According to the statement, Egypt and Jordan have made relevant policy changes, which, in conjunction with EBRD assistance, have led to an 85% reduction in prices. Reportedly, this has pushed the price for renewables down below US$0.025/kWh, making it cheaper than gas generation.

At the summit, Boyd-Carpenter is set to tell attendees, “The EBRD believes that two key steps to reduce greenhouse gas emissions are to increase the use of electricity and to produce most of this electricity from renewable sources. The Bank believes that renewable energy markets in many of the countries where it invests have reached a stage where the introduction of competitive auctions will lead both to a steep drop in electricity prices and an increase in investment.”

Reportedly, the bank has committed €26 billion to ‘Green Economy Transition’ projects since 2006, of which €6.3 billion went to renewable energy.

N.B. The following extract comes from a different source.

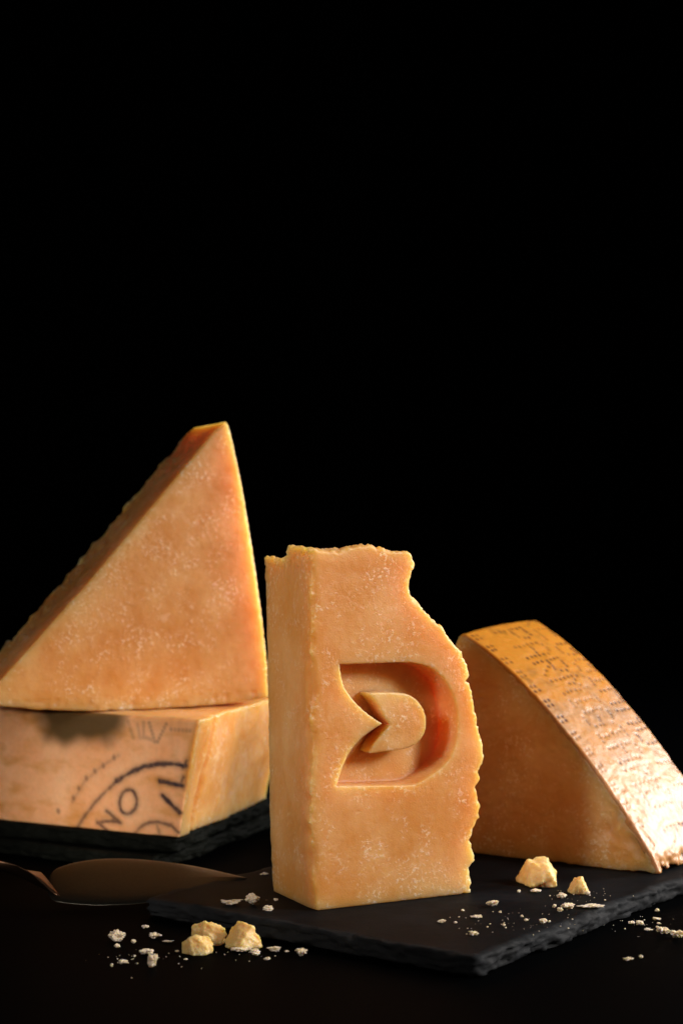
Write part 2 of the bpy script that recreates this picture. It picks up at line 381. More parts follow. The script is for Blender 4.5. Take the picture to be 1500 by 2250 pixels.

Recent reports by DNV GL and the IPCC, highlight that large-scale investments in energy infrastructure are necessary to meet the 2°C or 1.5°C global warming target. On a global scale, this would amount to $2 trillion to $3 trillion, or around 3% of the global GDP by 2050. Both reports highlight that this is a manageable sum, however, as conventional energy systems also require multi-trillion investments.

Additionally, they say that while initial Capex for renewables is higher, one has to consider that Opex is much lower, because fuel costs are wholly omitted. Therefore, the overall costs for a global energy transition do not burden global GDP more, or significantly more, than maintaining the status quo.

EBRD’s statement, the FT Climate Finance Summit, and the abovementioned reports by the IPCC and DNV GL have been released ahead of COP24, scheduled to be held in Katowice, Poland, this December.